Mosè era intenzionato ad avvicinarsi al roveto per contemplare quel prodigio, ma porta ancora in sé la sua visuale riguardo a Dio e al suo modo di agire nella storia. Egli ha bisogno di liberarsi dai piccoli schemi nei quali è tentato di racchiudere Dio. Questo è il significato di quel comando: “Togliti i sandali”. È come se Dio gli dicesse: “Vedi Mosè se vuoi stare alla mia presenza, se vuoi incontrarmi, devi toglierti i sandali, cioè devi mettere da parte le idee anguste che nutri a mio riguardo e aprirti alla novità del mistero. Non sei tu che devi tirare me sulla tua lunghezza d’onda, ma il contrario”.

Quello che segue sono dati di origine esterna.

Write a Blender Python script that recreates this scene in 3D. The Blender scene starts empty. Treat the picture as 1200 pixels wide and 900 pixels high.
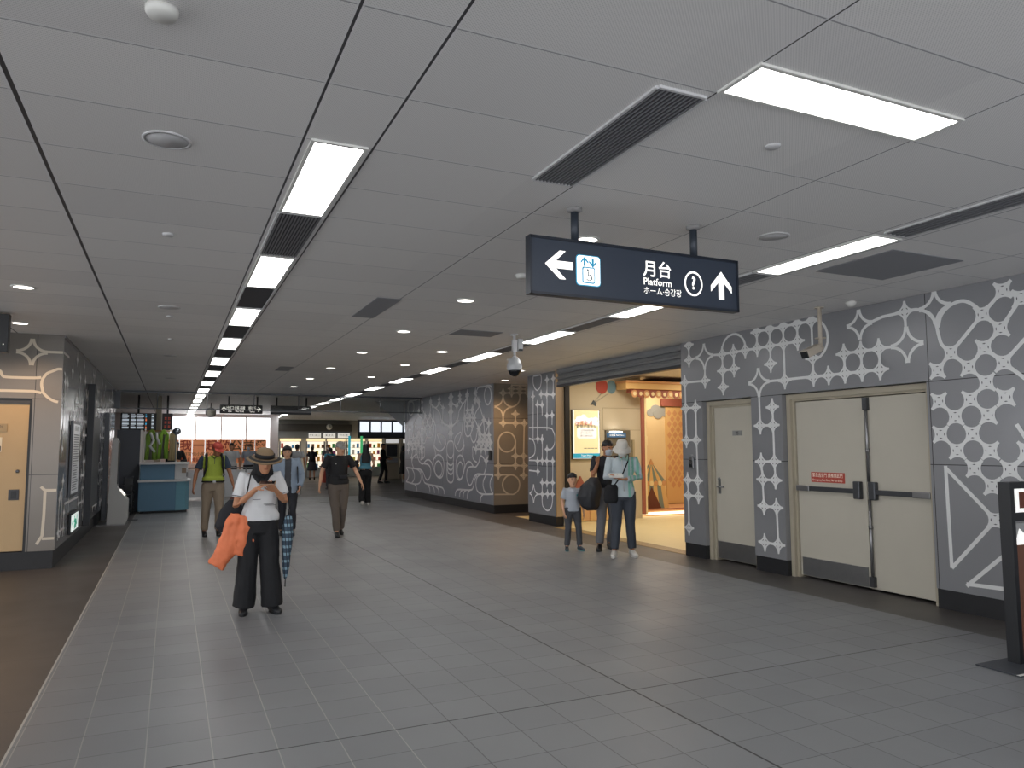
import bpy, bmesh, math, random
from mathutils import Vector, Matrix, noise, Quaternion
random.seed(7)
SC = bpy.context.scene
COL = SC.collection
V = Vector
PI = math.pi
B_STROKES=[[(17.64,3.0),(17.5,3.16),(17.18,3.19),(16.85,3.17),(16.65,3.08),(16.61,2.93),(16.6,2.18)],[(16.65,2.86),(16.67,2.78),(16.72,2.71),(16.79,2.66),(16.87,2.65),(16.95,2.67),(17.02,2.73),(17.07,2.8),(17.09,2.89),(17.07,2.97),(17.02,3.04),(16.95,3.08),(16.87,3.09),(16.79,3.07),(16.71,3.02),(16.67,2.94),(16.65,2.86)],[(18.27,2.93),(18.42,2.76),(18.47,2.6),(18.52,2.37),(18.62,2.15),(18.59,1.87),(18.52,1.67),(18.72,1.52),(18.94,1.5),(19.14,1.6),(19.23,1.74),(19.14,1.89),(18.81,1.99),(18.72,1.96),(18.85,1.78),(18.98,1.67)],[(18.6,2.77),(18.73,2.68),(18.88,2.57),(18.95,2.39),(19.15,2.26),(19.45,2.19)],[(18.43,2.37),(18.47,2.1),(18.36,1.92),(18.19,1.88),(18.02,1.94),(17.9,2.13),(17.76,2.35)],[(18.02,1.91),(17.93,1.77),(17.8,1.72),(17.66,1.79),(17.52,2.03),(17.35,1.92)],[(18.82,2.9),(18.73,2.82),(18.6,2.77),(18.47,2.81),(18.27,2.93)],[(17.46,2.75),(17.38,2.66),(17.64,2.5),(17.76,2.35)],[(17.68,2.81),(17.46,2.71),(17.29,2.5),(17.12,2.28)],[(18.55,0.97),(18.57,0.89),(18.62,0.81),(18.69,0.76),(18.78,0.74),(18.87,0.75),(18.95,0.8),(19.0,0.87),(19.02,0.96),(19.0,1.05),(18.95,1.12),(18.87,1.18),(18.78,1.2),(18.69,1.18),(18.62,1.13),(18.57,1.06),(18.55,0.97)],[(19.06,0.81),(19.12,1.09),(19.06,1.27),(18.88,1.37),(18.69,1.37),(18.51,1.26),(18.46,1.1),(18.54,0.9),(18.74,0.74),(18.92,0.72),(19.06,0.81)],[(18.59,1.26),(18.59,1.46),(18.46,1.67)],[(18.46,1.01),(18.34,1.15),(18.18,1.22),(17.99,1.2),(17.81,1.1),(17.64,1.1),(17.46,1.21),(17.38,1.34),(17.29,1.38),(17.12,1.32),(17.01,1.22),(16.98,1.09),(17.12,0.91)],[(17.81,1.1),(18.14,1.07),(18.29,0.95),(18.29,0.77),(18.17,0.64),(18.06,0.61),(17.93,0.67),(17.78,0.83),(17.58,0.91),(17.29,0.92)],[(17.87,1.47),(17.87,1.33),(17.75,1.25),(17.58,1.21)],[(17.64,1.55),(17.87,1.6),(17.87,1.47)],[(16.53,0.47),(17.18,0.43),(17.52,0.48),(17.64,0.62),(17.59,0.8),(17.43,0.89),(17.18,0.92),(16.53,0.93)],[(16.96,0.92),(17.12,0.79),(17.17,0.66),(17.09,0.53),(16.96,0.45)],[(16.53,0.92),(16.68,0.81),(16.73,0.68),(16.66,0.56),(16.53,0.46)],[(19.16,0.27),(19.11,0.39),(18.89,0.46),(18.02,0.49),(17.82,0.59),(17.73,0.77),(17.58,0.88)],[(18.83,0.26),(18.78,0.39),(18.61,0.46)],[(18.56,0.25),(18.51,0.39),(18.33,0.48)],[(18.26,0.24),(18.22,0.39),(18.06,0.49)],[(17.35,0.23),(17.31,0.35),(17.16,0.43)],[(19.53,1.78),(19.36,1.74),(19.29,1.6),(19.3,1.44),(19.41,1.32),(19.52,1.29)],[(19.52,1.09),(19.37,1.14),(19.3,1.27),(19.3,1.46)],[(19.52,0.96),(19.37,1.01),(19.3,1.18)],[(19.52,0.84),(19.37,0.89),(19.3,1.04)],[(19.52,0.61),(19.36,0.66),(19.3,0.8),(19.3,1.18)]]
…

A questo punto Dio si auto presenta: “Io sono il Dio di tuo padre, il Dio di Abramo, il Dio di Isacco, il Dio di Giacobbe”. Mosè allora si velò il viso, perché aveva paura di guardare verso Dio (v. 6).

Con questa dichiarazione Dio aiuta Mosè a scoprire il suo vero volto: Egli non è un Dio lontano e sconosciuto. È un Dio familiare, che si è legato ad Abramo, ad Isacco, a Giacobbe. È il Dio che è entrato personalmente nella storia di queste famiglie e si è legato al popolo nato da loro con un patto di fedeltà.

Con questa rivelazione Dio invita Mosè a ricordarsi della storia del suo popolo e a prendere le distanze dalla tentazione – che doveva essere forte in lui dopo il fallimento subito in Egitto – di rimuoverla. Dunque, Mosè è chiamato a riappropriarsi di quel passato nel quale Dio si è fatto presente testimoniando la sua cura fedele verso il popolo di Israele: la promessa che ha fatto ad Abramo, a Isacco, a Giacobbe rimane valida e andrà a compimento.